■ YOUR INSTRUCTIONS
Determine how many lines below hold the string "script". Reply with the number alone.

■ RECORDS
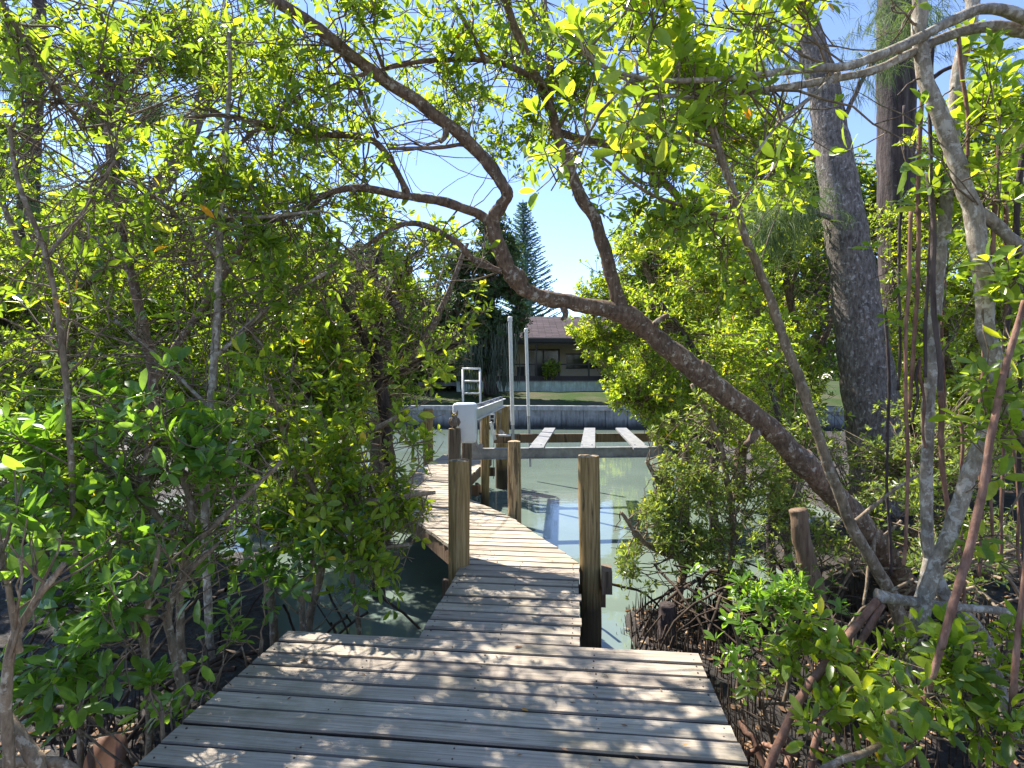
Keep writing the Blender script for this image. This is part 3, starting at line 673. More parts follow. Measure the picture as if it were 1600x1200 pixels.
---
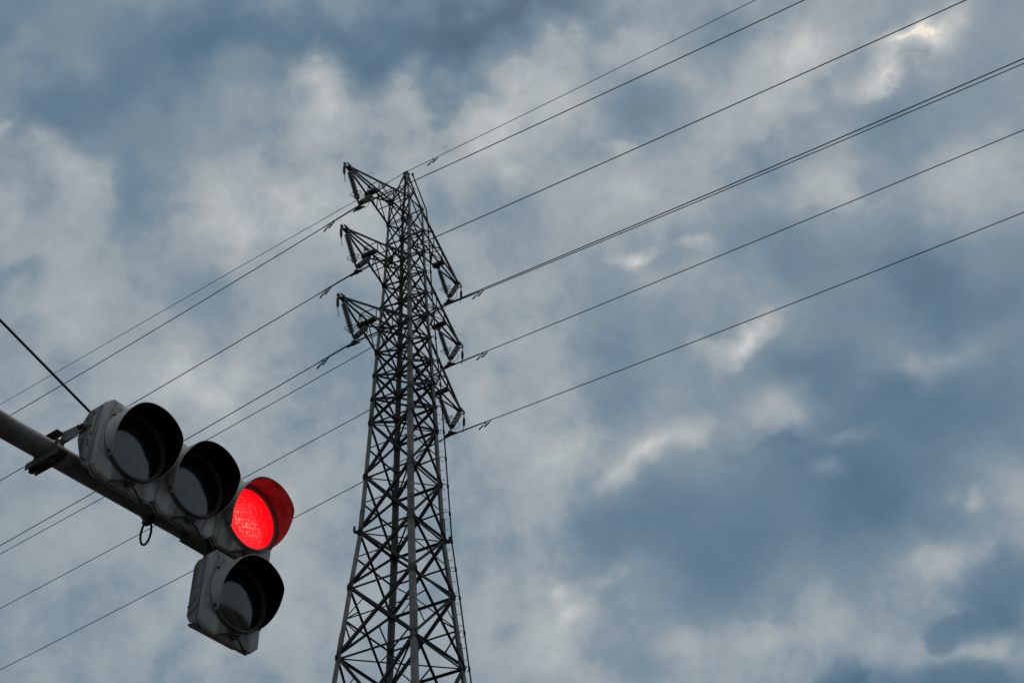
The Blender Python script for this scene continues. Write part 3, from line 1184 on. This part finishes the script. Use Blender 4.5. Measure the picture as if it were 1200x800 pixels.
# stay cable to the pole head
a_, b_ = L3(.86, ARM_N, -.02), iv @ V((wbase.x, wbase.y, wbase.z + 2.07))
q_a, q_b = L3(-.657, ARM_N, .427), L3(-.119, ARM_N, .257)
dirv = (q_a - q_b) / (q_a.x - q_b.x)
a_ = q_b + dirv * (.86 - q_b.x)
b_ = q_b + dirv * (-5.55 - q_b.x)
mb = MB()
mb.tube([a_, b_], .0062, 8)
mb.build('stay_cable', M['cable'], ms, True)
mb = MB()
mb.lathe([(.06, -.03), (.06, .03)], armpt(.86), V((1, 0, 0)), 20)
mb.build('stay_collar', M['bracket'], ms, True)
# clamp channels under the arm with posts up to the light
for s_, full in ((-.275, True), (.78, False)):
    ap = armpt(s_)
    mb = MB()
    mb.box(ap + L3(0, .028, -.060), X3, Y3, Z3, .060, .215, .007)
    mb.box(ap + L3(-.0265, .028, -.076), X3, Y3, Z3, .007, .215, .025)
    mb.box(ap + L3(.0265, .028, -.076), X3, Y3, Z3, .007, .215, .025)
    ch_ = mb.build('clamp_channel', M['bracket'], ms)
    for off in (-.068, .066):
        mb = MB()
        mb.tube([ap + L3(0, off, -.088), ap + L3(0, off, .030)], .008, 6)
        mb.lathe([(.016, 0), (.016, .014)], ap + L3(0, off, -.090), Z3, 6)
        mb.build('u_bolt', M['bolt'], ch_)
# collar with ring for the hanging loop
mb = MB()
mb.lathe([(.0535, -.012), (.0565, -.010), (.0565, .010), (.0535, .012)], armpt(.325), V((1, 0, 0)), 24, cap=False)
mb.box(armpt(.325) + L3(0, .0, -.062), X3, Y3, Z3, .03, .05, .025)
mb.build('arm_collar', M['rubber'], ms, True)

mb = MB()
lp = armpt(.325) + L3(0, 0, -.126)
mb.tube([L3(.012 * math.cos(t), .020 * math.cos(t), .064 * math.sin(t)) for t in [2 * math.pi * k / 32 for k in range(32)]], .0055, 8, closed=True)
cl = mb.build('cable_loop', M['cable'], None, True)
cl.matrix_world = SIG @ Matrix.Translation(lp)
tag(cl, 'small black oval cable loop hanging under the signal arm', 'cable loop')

■ EXPECTED ANSWER
2